╔══

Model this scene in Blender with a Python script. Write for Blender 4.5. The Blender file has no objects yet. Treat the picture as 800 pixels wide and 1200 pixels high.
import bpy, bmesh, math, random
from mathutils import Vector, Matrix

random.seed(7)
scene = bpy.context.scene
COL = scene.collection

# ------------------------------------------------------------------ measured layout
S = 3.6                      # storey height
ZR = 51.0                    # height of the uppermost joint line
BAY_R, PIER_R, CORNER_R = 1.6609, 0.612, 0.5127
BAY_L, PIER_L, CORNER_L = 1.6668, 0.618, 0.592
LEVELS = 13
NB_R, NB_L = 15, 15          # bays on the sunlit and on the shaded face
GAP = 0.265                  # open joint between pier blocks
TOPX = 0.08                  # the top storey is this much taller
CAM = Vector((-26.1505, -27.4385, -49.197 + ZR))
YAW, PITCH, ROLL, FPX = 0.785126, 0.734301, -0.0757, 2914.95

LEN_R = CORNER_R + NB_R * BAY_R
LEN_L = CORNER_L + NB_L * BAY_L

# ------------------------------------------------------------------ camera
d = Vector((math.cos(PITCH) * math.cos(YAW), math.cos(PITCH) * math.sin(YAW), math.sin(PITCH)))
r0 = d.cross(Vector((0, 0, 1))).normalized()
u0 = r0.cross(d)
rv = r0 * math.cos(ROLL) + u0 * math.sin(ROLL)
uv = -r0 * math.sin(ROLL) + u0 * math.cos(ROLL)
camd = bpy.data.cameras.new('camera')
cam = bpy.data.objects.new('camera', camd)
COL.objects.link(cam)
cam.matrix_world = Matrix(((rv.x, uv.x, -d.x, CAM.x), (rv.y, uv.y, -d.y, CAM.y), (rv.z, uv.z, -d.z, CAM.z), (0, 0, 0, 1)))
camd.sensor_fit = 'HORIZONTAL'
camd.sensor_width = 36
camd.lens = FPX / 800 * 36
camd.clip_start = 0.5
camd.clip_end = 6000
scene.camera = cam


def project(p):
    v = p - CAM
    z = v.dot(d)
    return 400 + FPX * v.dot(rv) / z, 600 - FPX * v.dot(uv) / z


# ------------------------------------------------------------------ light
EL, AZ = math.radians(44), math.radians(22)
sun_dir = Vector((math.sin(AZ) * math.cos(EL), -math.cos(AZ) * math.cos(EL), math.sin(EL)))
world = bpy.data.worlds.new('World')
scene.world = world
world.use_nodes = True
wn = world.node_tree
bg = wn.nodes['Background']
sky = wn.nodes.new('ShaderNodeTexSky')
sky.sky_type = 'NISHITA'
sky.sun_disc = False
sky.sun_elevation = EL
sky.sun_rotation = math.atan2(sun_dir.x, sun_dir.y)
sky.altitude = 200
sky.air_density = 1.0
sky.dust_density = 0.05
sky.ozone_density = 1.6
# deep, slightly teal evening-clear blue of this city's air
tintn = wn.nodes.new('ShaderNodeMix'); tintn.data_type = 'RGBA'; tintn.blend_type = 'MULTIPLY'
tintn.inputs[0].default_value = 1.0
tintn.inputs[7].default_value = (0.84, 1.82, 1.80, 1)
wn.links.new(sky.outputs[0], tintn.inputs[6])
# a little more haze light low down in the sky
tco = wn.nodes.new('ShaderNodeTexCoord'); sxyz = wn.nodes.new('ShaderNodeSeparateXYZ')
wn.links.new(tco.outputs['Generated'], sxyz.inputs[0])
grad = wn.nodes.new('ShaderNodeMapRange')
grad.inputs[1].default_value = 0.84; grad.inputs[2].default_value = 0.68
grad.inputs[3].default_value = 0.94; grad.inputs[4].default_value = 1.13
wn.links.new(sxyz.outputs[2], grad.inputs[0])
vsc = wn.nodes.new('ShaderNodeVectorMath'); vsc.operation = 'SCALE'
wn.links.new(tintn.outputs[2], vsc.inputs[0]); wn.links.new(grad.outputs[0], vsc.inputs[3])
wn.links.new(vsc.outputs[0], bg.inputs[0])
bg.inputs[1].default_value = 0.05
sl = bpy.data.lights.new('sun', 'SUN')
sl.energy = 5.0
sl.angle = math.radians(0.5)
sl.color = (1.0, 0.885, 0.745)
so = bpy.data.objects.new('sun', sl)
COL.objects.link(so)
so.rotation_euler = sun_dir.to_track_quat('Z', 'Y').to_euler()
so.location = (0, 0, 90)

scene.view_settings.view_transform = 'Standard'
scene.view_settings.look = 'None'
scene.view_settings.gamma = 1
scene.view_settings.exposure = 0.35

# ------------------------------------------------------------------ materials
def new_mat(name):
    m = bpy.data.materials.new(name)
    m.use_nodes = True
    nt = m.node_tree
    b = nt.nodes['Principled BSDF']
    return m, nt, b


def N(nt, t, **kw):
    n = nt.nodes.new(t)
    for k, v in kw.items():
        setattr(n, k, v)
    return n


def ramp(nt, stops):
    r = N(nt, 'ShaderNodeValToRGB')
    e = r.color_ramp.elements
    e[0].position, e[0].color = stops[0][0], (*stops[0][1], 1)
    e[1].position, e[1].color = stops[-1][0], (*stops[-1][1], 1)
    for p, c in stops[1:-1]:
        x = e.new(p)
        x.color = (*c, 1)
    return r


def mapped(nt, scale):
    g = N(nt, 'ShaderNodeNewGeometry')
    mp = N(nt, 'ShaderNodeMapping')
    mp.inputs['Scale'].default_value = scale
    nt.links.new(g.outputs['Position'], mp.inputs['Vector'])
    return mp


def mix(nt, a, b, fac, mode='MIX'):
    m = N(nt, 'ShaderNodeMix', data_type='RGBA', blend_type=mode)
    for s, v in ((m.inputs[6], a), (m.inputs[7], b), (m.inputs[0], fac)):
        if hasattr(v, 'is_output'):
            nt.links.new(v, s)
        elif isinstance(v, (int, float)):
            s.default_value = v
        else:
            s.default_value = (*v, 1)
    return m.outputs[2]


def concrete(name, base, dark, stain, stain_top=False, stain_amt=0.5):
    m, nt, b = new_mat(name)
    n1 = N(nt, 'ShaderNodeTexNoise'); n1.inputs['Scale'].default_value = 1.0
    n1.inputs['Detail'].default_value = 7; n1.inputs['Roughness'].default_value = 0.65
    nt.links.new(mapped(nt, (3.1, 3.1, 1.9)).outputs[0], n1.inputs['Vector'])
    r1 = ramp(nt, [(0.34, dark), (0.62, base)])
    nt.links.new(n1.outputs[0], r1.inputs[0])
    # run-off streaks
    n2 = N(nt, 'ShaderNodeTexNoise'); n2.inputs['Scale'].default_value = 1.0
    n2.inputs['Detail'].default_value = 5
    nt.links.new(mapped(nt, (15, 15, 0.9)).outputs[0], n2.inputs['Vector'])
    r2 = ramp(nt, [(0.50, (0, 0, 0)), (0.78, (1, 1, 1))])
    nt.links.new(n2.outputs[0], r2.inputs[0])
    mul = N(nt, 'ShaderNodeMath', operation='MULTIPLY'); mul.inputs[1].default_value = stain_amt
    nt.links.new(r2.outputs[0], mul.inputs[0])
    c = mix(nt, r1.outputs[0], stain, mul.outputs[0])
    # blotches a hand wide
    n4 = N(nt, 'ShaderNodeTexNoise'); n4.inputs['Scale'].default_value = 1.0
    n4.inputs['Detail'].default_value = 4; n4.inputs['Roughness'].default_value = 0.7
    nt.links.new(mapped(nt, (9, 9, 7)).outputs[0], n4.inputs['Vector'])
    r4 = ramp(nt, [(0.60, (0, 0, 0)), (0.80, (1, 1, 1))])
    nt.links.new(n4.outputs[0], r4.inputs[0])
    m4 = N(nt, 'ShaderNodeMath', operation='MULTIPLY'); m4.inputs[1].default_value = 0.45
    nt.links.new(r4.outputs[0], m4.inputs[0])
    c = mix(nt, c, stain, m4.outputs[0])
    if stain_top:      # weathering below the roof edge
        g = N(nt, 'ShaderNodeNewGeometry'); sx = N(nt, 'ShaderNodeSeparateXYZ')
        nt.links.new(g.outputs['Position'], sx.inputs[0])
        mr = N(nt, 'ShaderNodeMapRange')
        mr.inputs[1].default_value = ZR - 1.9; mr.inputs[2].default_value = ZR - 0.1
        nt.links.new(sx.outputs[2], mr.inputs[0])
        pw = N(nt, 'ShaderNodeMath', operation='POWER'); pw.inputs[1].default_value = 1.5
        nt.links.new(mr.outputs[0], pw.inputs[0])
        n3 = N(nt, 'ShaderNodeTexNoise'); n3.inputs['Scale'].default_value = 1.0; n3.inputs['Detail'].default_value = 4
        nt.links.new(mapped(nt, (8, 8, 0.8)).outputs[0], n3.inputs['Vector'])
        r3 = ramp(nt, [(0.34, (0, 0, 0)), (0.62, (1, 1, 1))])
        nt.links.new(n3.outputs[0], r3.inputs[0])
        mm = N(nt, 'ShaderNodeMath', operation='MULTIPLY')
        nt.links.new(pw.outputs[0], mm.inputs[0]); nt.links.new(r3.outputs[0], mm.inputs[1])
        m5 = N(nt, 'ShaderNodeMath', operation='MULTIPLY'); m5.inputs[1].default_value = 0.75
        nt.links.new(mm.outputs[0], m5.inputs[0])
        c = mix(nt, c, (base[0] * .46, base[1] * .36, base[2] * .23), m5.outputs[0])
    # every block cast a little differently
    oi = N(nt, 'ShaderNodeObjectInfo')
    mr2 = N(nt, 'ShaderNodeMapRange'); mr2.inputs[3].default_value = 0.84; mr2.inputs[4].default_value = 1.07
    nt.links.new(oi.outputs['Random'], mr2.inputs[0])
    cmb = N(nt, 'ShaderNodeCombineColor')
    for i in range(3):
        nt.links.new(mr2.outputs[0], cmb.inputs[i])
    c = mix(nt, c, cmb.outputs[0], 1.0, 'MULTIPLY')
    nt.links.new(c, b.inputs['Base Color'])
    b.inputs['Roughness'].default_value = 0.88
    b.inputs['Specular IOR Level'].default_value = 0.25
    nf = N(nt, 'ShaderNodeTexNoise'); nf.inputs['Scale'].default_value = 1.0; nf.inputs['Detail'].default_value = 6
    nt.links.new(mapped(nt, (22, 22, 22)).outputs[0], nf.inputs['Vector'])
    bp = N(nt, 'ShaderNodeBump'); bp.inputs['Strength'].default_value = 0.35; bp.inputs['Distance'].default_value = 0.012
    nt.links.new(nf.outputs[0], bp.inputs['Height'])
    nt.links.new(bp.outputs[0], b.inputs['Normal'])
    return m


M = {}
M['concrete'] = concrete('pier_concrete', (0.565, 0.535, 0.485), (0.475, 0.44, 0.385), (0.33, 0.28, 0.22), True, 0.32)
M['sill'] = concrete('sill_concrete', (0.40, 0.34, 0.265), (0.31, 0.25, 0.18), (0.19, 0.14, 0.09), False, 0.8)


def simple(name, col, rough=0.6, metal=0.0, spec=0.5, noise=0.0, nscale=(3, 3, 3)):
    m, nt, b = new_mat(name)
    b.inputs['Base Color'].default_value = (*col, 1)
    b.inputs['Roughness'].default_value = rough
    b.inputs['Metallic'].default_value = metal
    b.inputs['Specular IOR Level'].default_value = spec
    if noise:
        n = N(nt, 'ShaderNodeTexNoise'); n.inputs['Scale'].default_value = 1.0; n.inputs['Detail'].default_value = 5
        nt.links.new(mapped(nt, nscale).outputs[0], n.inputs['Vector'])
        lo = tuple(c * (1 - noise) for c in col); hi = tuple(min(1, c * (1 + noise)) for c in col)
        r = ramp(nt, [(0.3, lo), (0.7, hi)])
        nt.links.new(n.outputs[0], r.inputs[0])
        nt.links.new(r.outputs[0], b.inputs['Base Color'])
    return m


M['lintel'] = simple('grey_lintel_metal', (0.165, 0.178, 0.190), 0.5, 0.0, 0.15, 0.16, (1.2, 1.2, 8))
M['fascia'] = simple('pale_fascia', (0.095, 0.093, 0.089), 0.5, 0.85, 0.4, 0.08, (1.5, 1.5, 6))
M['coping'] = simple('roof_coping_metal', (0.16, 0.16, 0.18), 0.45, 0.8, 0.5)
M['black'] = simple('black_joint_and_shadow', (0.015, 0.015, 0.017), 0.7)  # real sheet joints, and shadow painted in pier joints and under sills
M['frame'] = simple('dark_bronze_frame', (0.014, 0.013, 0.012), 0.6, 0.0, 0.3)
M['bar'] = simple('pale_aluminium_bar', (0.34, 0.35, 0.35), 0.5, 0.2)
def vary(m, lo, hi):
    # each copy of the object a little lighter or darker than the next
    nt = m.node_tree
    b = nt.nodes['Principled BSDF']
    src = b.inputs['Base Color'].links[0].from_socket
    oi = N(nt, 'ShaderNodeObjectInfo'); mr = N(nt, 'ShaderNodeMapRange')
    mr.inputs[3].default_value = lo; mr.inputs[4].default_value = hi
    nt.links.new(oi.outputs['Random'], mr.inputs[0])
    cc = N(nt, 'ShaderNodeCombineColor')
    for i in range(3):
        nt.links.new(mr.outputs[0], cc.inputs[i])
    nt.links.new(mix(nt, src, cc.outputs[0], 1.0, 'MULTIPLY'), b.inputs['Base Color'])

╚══

Job> Lines from the beginning of the data above through the line containing "COL = scene.collection" are to be returned exactly, and no others.

Final answer>
Model this scene in Blender with a Python script. Write for Blender 4.5. The Blender file has no objects yet. Treat the picture as 800 pixels wide and 1200 pixels high.
import bpy, bmesh, math, random
from mathutils import Vector, Matrix

random.seed(7)
scene = bpy.context.scene
COL = scene.collection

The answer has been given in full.